Article

Contract to Provide LC; Participation Agreements; Bankruptcy

Note: In order to create a US$ 50 million commercial paper program, applicant entered into a letter of credit agreement (LCA) with creditor, under which creditor would issue certain irrevocable letters of credit for the account of the applicant. On the same day that the LCA was signed, creditor and participant entered into a "participation agreement" in which creditor sold participant an "undivided interest and participation to the extent of 22.5% ... in and to the Letters of Credit and the obligations of the [Applicant] in respect to the Letters of Credit under the [LCA] ... ."

When the applicant filed a voluntary petition for relief under Chapter 11 of the Bankruptcy Code, it owed $15 million to issuer under the LCA. In a settlement between the participant and the debtor, the two parties "agreed that if [participant] is allowed to file a separate claim for its participation interest ... then forty percent of that claim will be paid in full while the remaining sixty percent will receive the same treatment as all other unsecured creditors. On the other hand, if [participant] is not allowed to file its own claim, it will be paid 22.5 percent of any recovery that creditor receives on account of its LCA claim." The difference of whether participant was able to file its own claim was approximately $950,000.

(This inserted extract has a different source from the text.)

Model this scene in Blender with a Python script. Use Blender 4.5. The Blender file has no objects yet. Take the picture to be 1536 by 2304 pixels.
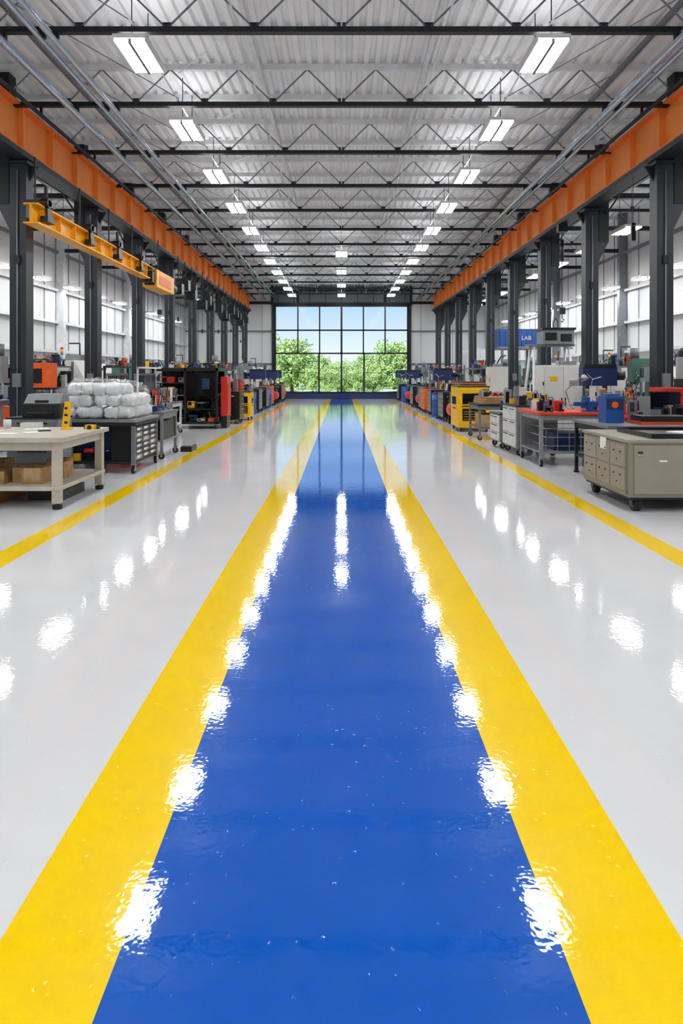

In order to protect its interests under the participation agreement, the participant claimed that it had an "undivided interest" in applicant's financial obligations, could collect monies directly from the applicant, and was entitled to the $3,375,000. The participant contended that it had obtained an undivided interest from the creditor (as evidenced by the proportionate risk of loss) that allowed the participant to collect payments from the applicant. Further, it contended that other documents disclosed the complete terms of the participation agreement. The liquidating trustee maintained that participant's claim should be disallowed because "the LCA, the participation agreement, and the case law regarding participation agreements do not support [participant's] assertion that it may assert a claim directly against the [applicant] because [participant] is not a creditor of the [applicant]."

U.S. District Court Judge, Gallet, J., granted the motion of the liquidating trustee and dismissed the participant's "blunderbuss defense," stating that the participant and creditor specifically chose the unambiguous terms of the participation agreement, and that because those terms were unambiguous, additional documents would be inadmissible.